I honestly don't know at this point. I'm doing so many things - three movies back to back, all my comic gigs... and Lucy, who organises it, and Sarah, are doing movie stuff for me at the moment, so they're busy... I hope it'll be back because I loved it, they were my two favorite conventions ever, and we've got such access to people. Maybe we'll move it later in the year. I hope so, but we'll see.

And will Clint be back, or is it wrapping up for good?

We haven't made a final decision yet, but it's just been going along for a few years now. It didn't take off in the way we hoped with the mainstream, it's mainly been selling in comic stores, which isn't what we wanted for it. I think the market's just changed too much for it to work as we wanted, as a kind of outreach for comics, and now people are happy to go to comic shops and bookstores. It's never lost money, but it never made money either so it almost doesn't justify the work that goes into it! It might get folded into the Titan comics line somehow, but we'll see.

And finally, Nemesis 2. Any idea when that's coming out?

I don't know, unfortunately.
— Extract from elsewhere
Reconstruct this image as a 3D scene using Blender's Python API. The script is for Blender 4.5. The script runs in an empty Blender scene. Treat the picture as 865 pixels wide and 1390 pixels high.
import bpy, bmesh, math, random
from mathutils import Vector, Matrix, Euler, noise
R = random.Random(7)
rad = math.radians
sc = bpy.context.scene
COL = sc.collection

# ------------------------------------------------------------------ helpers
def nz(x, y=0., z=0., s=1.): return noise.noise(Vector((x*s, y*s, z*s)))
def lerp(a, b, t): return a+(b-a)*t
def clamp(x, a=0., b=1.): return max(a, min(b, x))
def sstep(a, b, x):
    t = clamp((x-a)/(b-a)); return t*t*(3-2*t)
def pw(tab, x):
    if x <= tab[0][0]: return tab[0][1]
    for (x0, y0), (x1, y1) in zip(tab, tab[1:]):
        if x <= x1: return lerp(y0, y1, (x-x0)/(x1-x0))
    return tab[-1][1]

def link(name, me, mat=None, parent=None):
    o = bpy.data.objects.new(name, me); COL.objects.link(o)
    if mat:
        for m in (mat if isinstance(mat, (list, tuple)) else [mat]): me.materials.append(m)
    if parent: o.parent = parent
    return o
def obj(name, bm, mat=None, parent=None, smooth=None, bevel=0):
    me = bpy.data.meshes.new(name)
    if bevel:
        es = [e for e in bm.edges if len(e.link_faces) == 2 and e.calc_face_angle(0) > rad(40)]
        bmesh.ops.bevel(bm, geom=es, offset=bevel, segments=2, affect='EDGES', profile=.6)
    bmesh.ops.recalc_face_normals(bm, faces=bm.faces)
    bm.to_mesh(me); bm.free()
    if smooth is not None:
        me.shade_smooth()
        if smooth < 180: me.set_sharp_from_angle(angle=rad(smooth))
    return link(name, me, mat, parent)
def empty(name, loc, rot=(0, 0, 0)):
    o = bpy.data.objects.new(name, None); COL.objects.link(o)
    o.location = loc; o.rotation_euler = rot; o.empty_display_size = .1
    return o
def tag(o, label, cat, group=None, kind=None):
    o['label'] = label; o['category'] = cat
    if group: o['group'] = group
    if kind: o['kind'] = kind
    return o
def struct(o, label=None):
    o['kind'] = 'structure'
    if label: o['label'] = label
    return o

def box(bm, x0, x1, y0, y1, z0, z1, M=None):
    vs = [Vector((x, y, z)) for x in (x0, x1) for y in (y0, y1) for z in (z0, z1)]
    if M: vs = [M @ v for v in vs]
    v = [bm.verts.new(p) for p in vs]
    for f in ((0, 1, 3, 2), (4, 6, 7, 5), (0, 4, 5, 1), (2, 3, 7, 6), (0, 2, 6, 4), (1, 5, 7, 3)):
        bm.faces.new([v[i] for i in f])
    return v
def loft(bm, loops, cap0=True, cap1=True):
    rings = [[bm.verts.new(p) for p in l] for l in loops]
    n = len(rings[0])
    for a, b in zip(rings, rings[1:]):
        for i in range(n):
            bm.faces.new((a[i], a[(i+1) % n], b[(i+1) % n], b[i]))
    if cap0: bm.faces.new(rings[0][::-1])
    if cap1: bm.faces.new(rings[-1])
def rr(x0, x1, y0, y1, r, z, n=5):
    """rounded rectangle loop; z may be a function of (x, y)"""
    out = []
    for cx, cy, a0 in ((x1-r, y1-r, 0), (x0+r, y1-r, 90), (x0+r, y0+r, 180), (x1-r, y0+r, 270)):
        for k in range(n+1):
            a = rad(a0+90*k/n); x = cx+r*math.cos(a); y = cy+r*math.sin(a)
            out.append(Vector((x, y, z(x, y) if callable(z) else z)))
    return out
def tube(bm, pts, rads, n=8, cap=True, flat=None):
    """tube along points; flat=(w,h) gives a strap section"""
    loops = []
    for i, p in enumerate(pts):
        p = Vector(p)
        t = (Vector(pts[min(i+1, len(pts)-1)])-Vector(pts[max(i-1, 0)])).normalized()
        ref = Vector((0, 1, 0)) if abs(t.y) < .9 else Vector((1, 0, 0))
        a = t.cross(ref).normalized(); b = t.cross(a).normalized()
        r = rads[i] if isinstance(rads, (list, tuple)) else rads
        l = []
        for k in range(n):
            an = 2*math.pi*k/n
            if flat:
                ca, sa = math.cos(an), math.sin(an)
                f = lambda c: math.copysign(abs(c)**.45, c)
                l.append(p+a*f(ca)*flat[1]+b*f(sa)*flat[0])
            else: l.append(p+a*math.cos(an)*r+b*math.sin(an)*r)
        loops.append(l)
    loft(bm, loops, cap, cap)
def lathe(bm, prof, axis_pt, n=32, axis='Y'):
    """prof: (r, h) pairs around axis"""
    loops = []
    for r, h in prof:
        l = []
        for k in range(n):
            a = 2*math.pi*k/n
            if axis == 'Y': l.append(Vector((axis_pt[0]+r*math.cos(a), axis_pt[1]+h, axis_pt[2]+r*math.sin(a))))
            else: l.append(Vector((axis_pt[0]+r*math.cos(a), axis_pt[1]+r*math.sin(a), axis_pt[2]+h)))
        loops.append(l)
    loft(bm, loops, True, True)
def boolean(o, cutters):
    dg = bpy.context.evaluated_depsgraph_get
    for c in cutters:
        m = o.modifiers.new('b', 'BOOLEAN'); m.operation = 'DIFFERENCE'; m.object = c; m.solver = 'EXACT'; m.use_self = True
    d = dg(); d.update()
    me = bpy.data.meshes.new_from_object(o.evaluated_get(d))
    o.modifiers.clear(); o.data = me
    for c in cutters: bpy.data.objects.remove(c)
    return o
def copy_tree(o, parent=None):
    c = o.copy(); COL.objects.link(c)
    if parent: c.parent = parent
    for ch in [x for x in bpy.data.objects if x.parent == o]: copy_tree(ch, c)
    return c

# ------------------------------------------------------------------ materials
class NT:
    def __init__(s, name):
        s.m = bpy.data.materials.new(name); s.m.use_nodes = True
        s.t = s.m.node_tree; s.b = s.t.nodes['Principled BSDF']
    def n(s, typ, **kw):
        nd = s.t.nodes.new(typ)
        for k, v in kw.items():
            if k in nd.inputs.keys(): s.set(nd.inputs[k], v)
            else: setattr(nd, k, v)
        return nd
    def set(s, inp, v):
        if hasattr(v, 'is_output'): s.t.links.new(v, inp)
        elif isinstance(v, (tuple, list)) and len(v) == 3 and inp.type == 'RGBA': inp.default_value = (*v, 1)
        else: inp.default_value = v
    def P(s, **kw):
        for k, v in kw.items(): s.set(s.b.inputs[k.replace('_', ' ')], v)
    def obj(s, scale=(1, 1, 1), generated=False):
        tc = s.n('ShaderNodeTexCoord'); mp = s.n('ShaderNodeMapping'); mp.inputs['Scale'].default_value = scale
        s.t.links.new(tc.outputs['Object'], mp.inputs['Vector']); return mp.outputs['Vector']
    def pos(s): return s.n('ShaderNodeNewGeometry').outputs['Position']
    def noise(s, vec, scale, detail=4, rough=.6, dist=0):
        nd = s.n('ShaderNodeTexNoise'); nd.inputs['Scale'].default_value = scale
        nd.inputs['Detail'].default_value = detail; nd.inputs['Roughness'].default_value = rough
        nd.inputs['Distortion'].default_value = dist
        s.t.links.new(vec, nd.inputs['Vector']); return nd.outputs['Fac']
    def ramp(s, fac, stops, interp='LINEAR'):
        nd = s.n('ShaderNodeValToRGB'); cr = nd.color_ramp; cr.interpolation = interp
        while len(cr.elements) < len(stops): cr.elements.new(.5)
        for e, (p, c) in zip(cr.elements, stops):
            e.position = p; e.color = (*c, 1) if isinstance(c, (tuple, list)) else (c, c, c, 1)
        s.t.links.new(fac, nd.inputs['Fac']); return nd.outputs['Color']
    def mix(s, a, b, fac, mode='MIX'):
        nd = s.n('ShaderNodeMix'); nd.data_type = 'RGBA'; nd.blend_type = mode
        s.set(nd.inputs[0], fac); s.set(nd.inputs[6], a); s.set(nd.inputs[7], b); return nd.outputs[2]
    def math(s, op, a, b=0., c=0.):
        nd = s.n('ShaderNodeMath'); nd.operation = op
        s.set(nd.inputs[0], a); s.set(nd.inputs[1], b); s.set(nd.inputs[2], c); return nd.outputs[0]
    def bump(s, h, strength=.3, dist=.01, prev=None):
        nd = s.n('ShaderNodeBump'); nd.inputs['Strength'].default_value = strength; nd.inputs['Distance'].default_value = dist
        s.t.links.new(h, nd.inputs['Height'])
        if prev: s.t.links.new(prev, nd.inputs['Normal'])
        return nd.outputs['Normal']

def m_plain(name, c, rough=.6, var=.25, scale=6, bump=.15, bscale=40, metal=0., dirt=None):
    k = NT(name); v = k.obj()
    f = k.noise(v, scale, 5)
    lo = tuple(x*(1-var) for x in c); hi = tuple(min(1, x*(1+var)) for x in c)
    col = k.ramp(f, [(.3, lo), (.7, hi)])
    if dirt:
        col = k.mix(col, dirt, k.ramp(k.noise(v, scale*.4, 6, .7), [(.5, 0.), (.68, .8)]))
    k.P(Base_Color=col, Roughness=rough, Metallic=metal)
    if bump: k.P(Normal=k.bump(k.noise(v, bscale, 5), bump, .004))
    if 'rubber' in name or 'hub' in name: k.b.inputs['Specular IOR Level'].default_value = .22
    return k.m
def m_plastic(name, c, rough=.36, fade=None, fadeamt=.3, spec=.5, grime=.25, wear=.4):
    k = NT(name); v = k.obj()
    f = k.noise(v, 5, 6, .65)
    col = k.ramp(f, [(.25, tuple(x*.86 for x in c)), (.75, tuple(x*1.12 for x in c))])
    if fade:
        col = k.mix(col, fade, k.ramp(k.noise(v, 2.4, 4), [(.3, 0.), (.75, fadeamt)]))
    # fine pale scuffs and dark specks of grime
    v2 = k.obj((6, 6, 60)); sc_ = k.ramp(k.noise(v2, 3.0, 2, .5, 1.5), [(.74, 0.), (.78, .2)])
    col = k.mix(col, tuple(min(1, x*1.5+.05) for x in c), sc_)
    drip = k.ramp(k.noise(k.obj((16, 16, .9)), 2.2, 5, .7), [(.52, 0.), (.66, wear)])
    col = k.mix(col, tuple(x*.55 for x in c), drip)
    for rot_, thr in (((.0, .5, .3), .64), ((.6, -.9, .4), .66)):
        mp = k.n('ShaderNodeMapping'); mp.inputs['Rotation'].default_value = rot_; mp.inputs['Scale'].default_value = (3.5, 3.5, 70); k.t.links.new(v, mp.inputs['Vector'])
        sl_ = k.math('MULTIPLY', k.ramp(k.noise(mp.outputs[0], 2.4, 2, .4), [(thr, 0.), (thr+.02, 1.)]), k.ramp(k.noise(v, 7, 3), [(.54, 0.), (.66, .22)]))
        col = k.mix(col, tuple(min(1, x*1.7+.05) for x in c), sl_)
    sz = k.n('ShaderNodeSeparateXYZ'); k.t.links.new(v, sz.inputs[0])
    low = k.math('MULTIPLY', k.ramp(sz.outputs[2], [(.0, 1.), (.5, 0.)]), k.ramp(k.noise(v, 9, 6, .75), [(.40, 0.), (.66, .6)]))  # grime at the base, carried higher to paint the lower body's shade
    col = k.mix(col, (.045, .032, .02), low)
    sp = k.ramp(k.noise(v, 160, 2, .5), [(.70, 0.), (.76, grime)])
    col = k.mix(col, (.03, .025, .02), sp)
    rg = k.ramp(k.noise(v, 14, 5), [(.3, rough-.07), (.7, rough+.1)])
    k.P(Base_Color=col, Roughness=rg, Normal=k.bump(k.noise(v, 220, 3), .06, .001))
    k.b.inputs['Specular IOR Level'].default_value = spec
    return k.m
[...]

Steve (McNiven, co-creator) is tied into his Marvel deal and he makes so much more money from Nemesis that he'd love to do it, but he's under contract for another year or something. He said he could maybe do a page a week, but that means it'd take two years to get done, so I told him not to worry and that we'll wait until he's out of his contract and we can do it properly. It's a bit of a pain because I've already written it, but no one else can draw it because it's Steve's thing! But yeah, as soon as he can get to it, it'll happen.

Mark Millar, thank you very much!

Kick-Ass 2 is out in US cinemas now.